Historically, native residents of Montana flocked to Gallatin County, revering it for its abundance of food and water: “everything you needed for a good, fat life,” language and cultural historian Caroline Old Coyote states. The city of Bozeman, located in the Headwaters of the Upper Missouri Basin, relies now on a finite water supply, which is projected to decline over time due to Gallatin County population growth--presently at three percent--, changes in precipitation, and increasing drought cycles. “Water Works” aims to cultivate awareness of such a decline, beyond agricultural and conservationist communities.
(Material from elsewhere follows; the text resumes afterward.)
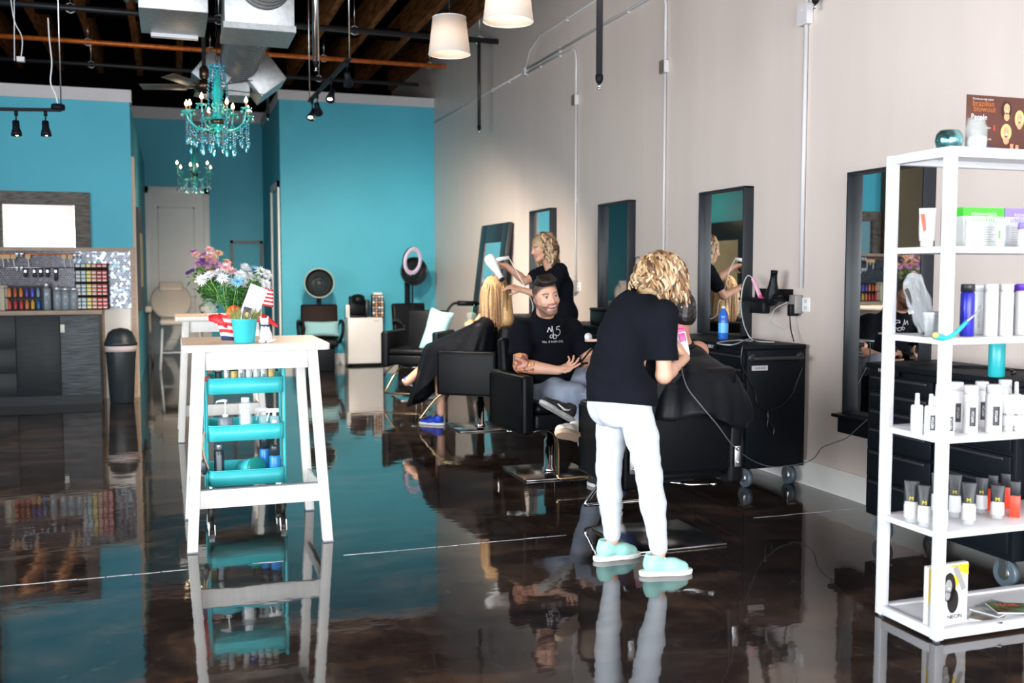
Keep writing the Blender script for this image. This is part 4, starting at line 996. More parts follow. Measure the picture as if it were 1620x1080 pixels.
        me.materials.append(M[m] if isinstance(m, str) else m)
        if color is not None:
            ca = me.color_attributes.new('Col', 'FLOAT_COLOR', 'POINT'); cc = np.ones((len(P), 4), np.float32); cc[:, :3] = color(W); ca.data.foreach_set('color', cc.ravel())
        o = bpy.data.objects.new(name, me); COL.objects.link(o); o.parent = parent
        if smooth: q = o.modifiers.new('smooth', 'SMOOTH'); q.iterations = smooth; q.factor = .5
        return o
V = Vector
def basis(fwd, up):     # x right, y forward, z up  (columns)
    f = V(fwd).normalized(); x = f.cross(V(up)).normalized(); u = x.cross(f); return Matrix((x, f, u)).transposed()
def two_bone(a, b, L1, L2, pole):     # joint position between a and b
    a, b, pole = V(a), V(b), V(pole); d = b-a; D = min(d.length, (L1+L2)*.999); u = d.normalized(); x = (L1*L1-L2*L2+D*D)/(2*D); h = math.sqrt(max(L1*L1-x*x, 0))
    p = pole-u*pole.dot(u); p = p.normalized() if p.length > 1e-6 else frame_of(u)[0]; return a+u*x+p*h
def hand(s, wr, d, pn, side, curl=(.35, .4, .45, .5), thumb=.5, sc=1.0, spread=.10):
    """wr wrist, d direction to the fingers, pn palm normal (out of the palm), side +1 thumb on the left of d seen along pn"""
    d = V(d).normalized(); pn = (V(pn)-d*V(pn).dot(d)).normalized(); x = d.cross(pn)*side; wr = V(wr); P = lambda a, b, c: wr+(x*a+d*b+pn*c)*sc
    k = .010
    for i, u in enumerate((.026, .009, -.009, -.025)): s.cap(P(u*.55, .012, 0), P(u, .078-.006*abs(i-1), 0), .0155*sc, .0125*sc, .014)
    s.cap(P(.008, .02, .008), P(.016, .05, .010), .015*sc, .013*sc, .014)
    lens = ((.042, .025, .020), (.046, .029, .022), (.043, .027, .021), (.034, .020, .018))
    for i, u in enumerate((.027, .009, -.010, -.027)):
        c = curl[i]; a = 0; p = P(u, .080-.006*abs(i-1), 0); r = .0090-.0008*(i == 3); sp = spread*(1.2-i*.8)
        for j in range(3):
            a += c*(1.0, 1.15, .8)[j]; q = (d*math.cos(a)+pn*math.sin(a)+x*sp*math.cos(a)).normalized(); n = p+q*lens[i][j]*sc; s.cap(p, n, (r-.0006*j)*sc, (r-.0006*(j+1))*sc, .004); p = n
    p = P(.022, .018, .004); t0 = (x*.80+d*.62+pn*.32*thumb*2).normalized(); t1 = (x*.45+d*.85+pn*.5*thumb*2).normalized(); t2 = (x*.15+d*.9+pn*.65*thumb*2).normalized()
    for q, L, r0, r1 in ((t0, .040, .0145, .0115), (t1, .032, .0112, .0098), (t2, .026, .0098, .0082)): n = p+q*L*sc; s.cap(p, n, r0*sc, r1*sc, .006); p = n
def head(s, c, Bm, sc=1.0, smile=0, face=True, male=False):
    H = lambda x, y, z: V(c)+Bm@V((x, y, z))*sc
    e = lambda p, r, k=.02, sub=False: s.ell(H(*p), tuple(q*sc for q in r), Bm, k*sc, sub)
    e((0, -.016, .036), (.074, .094, .084)); e((0, .022, -.02), (.062, .070, .082), .03)
    for sx in (-1, 1):
        s.cap(H(sx*.052, .0, -.050), H(sx*.018, .062, -.092), .020*sc, .018*sc, .025)
        e((sx*.036, .062, -.026), (.024, .022, .022), .02); e((sx*.074, -.004, -.006), (.010, .019, .031), .008); e((sx*.081, .0, -.006), (.006, .010, .018), .004, True)
    e((0, .066, -.096), (.024, .020, .018), .02)
    if face:
        s.cap(H(-.036, .077, .026), H(.036, .077, .026), .009*sc, .009*sc, .014)
        for sx in (-1, 1): e((sx*.031, .098, .006), (.017, .016, .011), .010, True); e((sx*.031, .074, .006), (.0125, .0125, .0125), .002); s.cap(H(sx*.020, .083, .0135), H(sx*.042, .079, .012), .0035*sc, .003*sc, .003)
        s.cap(H(0, .086, .016), H(0, .107, -.026), .0075*sc, .012*sc, .010)
        for sx in (-1, 1): e((sx*.012, .096, -.030), (.009, .010, .008), .006)
        z = -.058; w_ = .026+.006*smile
        for sx in (-1, 1):
            s.cap(H(0, .090, z+.006+.004*smile), H(sx*w_, .080, z+.006*smile), .0062*sc, .0035*sc, .006)
            s.cap(H(0, .090, z-.009-.004*smile), H(sx*w_*.9, .080, z+.004*smile), .0068*sc, .0035*sc, .006)
            if smile: s.cap(H(sx*.020, .088, -.028), H(sx*.040, .070, -.058), .006*sc, .006*sc, .012)
        if smile: e((0, .094, z-.001), (.021, .012, .0065), .004, True)
    return H
SKIN = dict(base=(.66, .34, .235), red=(.62, .20, .14), lip=(.50, .14, .12))
def head_color(W, c, Bm, sc, col, beard=None, brow=(.05, .025, .012), smile=0, crop=None):
    Bn = np.array(Bm); L = (W-np.array(c))@Bn/sc; x, y, z = np.abs(L[:, 0]), L[:, 1], L[:, 2]; inh = (np.abs(L[:, 2]) < .16) & (x < .1) & (np.abs(y) < .14)
    def put(m, cc, a=1): m = (m & inh).astype(float)*a; col[:] = col*(1-m[:, None])+np.array(cc)*m[:, None]
    def soft(d, cc, a=1): m = np.clip(1-d, 0, 1)*inh*a; m = m*m*(3-2*m); col[:] = col*(1-m[:, None])+np.array(cc)*m[:, None]
    soft(np.sqrt(((x-.040)/.026)**2+((z+.028)/.024)**2+((y-.06)/.05)**2), SKIN['red'], .35); soft(np.sqrt((x/.016)**2+((z+.026)/.016)**2+((y-.1)/.03)**2), SKIN['red'], .35)
    if crop:
        m = np.clip((z+.012-np.maximum(0, (y+.012))*.80)/.022, 0, 1)*(y < .078)*inh; m = np.maximum(m, np.clip((-y-.025)/.02, 0, 1)*np.clip((z+.075)/.03, 0, 1)*inh)*.92; col[:] = col*(1-m[:, None])+np.array(crop)*m[:, None]
    if beard:
        jaw = (z < -.048+.25*np.maximum(0, .05-y)) & (z > -.135) & (y > -.03)
        m = jaw & ~((x < .030) & (z > -.078) & (y > .06)); put(m, beard, .72)
        put((x < .032) & (z > -.050) & (z < -.040) & (y > .07), beard, .6)
        put((x > .055) & (z > -.05) & (z < .03) & (y > -.012) & (y < .018), beard, .6)
    f = y > .062
    zl = -.058+.006*smile*(x/.03)**2*1.5
    put(f & (x < .028+.005*smile) & (np.abs(z-zl) < .0125+.003*smile) & (y > .074), SKIN['lip'], .8)
    if smile:
        put(f & (x < .025) & (np.abs(z-zl-.001) < .0070*(1-(x/.03)**2)), (.80, .78, .72)); put(f & (x < .020) & (np.abs(z-zl+.0072) < .0022), (.08, .01, .01))
    bz = .0235+.006*np.sin(np.clip((x-.014)/.036, 0, 1)*PI)
    put(f & (x > .013) & (x < .050) & (np.abs(z-bz) < .0038), brow, .85)
    ey = np.sqrt(((x-.031)/.0125)**2+((z-.0055)/.0052)**2); put((y > .07) & (ey < 1), (.62, .60, .58)); put((y > .07) & (ey < 1) & (np.abs(x-.031) < .0055), (.05, .035, .025))
    put((y > .066) & (x > .017) & (x < .046) & (np.abs(z-.0125) < .0016), (.08, .03, .02), .8)
def locks(b, c, Bm, n, length, wave, rad, nm, sc=1.0, az0=-PI, az1=PI, front=.55, grav=(0, 0, -1), seed=1, side=0, shell=1.0, spread=1.0, freq=16, keep=None, ease=1.0):
    """hair locks: start on the scalp, follow it down, then hang"""
    rnd = random.Random(seed); H = lambda v: V(c)+Bm@V(v)*sc; G = V(grav).normalized(); Bi = Bm.transposed()
    for i in range(n):
        az = rnd.uniform(az0, az1); el = math.asin(rnd.uniform(.05, 1)**.7)
        if abs(az) < front: az = math.copysign(front+rnd.random()*.5, az)
        p = V((math.sin(az)*math.cos(el)*.080*shell, -.014+math.cos(az)*math.cos(el)*.098*shell, .034+math.sin(el)*.090*shell)); q = H(p)
        out = Bm@V((math.sin(az)+side*.3, math.cos(az)*.9, 0)); d = (out*1.0*spread+Bm@V((0, 0, .1))).normalized()
        L = length*rnd.uniform(.75, 1.08); m = 16; st = L/m; pts = []; ph = rnd.uniform(0, 6.3); lat = frame_of(G)[0]; lat2 = G.cross(lat); am = wave*rnd.uniform(.6, 1.3); w0 = rnd.uniform(.85, 1.15)
        for k in range(m+1):
            t = k/m; a = am*min(1, t*2.2); pts.append(q+(lat*math.sin(ph+freq*w0*k*st*2.2)+lat2*math.cos(ph*1.3+freq*w0*k*st*2.2))*a)
            d = (d+G*(.35+.3*ease)).normalized(); q = q+d*st
            l = Bi@(q-V(c))/sc; e = V((l.x/.086, (l.y+.014)/.104, (l.z-.034)/.096)); 
            if e.length < shell and l.z > -.09:
                e = e*(shell*(1.0+.03*rnd.random())/max(e.length, 1e-4)); q = H((e.x*.086, e.y*.104-.014, e.z*.096+.034))
        if keep and not keep(pts[-1], pts[m//2]): continue
        r = rad*rnd.uniform(.7, 1.25); b.cur = rnd.choices(range(nm), weights=[3, 2.2, 2.4, 1.8][:nm])[0]
        b.tube(pts, [r*(.55+.9*min(1, t*3)*(1-t**3*.75)) for t in [k/m for k in range(m+1)]], 5)
    b.cur = 0; return b
M['skin'] = vcol_mat('skin', .48, sss=.12, bump=.05)
M['cloth_v'] = vcol_mat('printed_cloth', .85)
for nm_, c_ in (('hair_gold', (.24, .125, .055)), ('hair_blonde', (.42, .28, .155)), ('hair_pale', (.60, .47, .32)), ('hair_brown', (.085, .042, .02)), ('hair_straw', (.62, .38, .17)), ('hair_dark', (.022, .013, .010)), ('hair_black', (.012, .008, .008))): M[nm_] = mat(nm_, c_, .42, vary=.25, scale=60, spec=.5)
M['tee'] = mat('black_cotton', (.005, .006, .010), .9, bump=.12, bscale=260, spec=.12)
M['jeans_white'] = mat('white_denim', (.60, .64, .70), .8, bump=.12, bscale=220, spec=.2)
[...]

“We’re inspiring new strategies for working together, despite the challenges posed by population growth and drought,” Mountain Time Arts states on its website. “[In Water Works, we will] follow our water as it flows from the mountains through the City of Bozeman and on to the wetlands and ranches of the Gallatin Watershed.”
“We believe art can move people and open people’s minds in a way that maybe those facts and figures can’t always do,” Dede Taylor said in an article featured on Yellowstone Public Radio’s website. “Our goal is to encourage people to conserve water and preserve the quality as well as the quantity of water so that we can be good stewards and send it off to other users.”
The event begins on June 16th with “Upstream,” which entails window exhibitions on Main Street of artwork by regional artists and local, informative tours of Bozeman Creek. The window exhibitions are meant to inspire pedestrians to meditate on their relationship to water. Featured artists will include Isabel Beavers, Andy Behrle, Dalton Brink, Alexander Clinthorne, Jenny Hale, Gesine Jansen, Brian Petersen, Kathleen Rabel, Wendy Red Star, Kelsie Rudolph, Caroline and Michael Running Wolf.
On June 23-24, Joanna Haigood & Zaccho Dance Theater will present Spring Thirst at Bogert Pavilion.
“Water Works” will next produce “Cattail,” a series of tours of wetlands adjacent to Dry Creek School in Belgrade from July 21-30. It will culminate with “Gabriel Canal,” which will consist of artist Mary Ellen Strom’s Illuminating Ditches and tours of local irrigation systems that will seek to honor work of local ranchers and irrigators.
“Water Works” arrives at a time when convergent concerns about heritage, conservation, and funding of the arts are especially urgent. State-specific as it is, the exhibition resonates on a national and global scale. While FLOW introduced residents to the sway and importance of water in Gallatin and Montana lives, “Water Works” demonstrates that water is art and element, both undeniably crucial to existence on earth.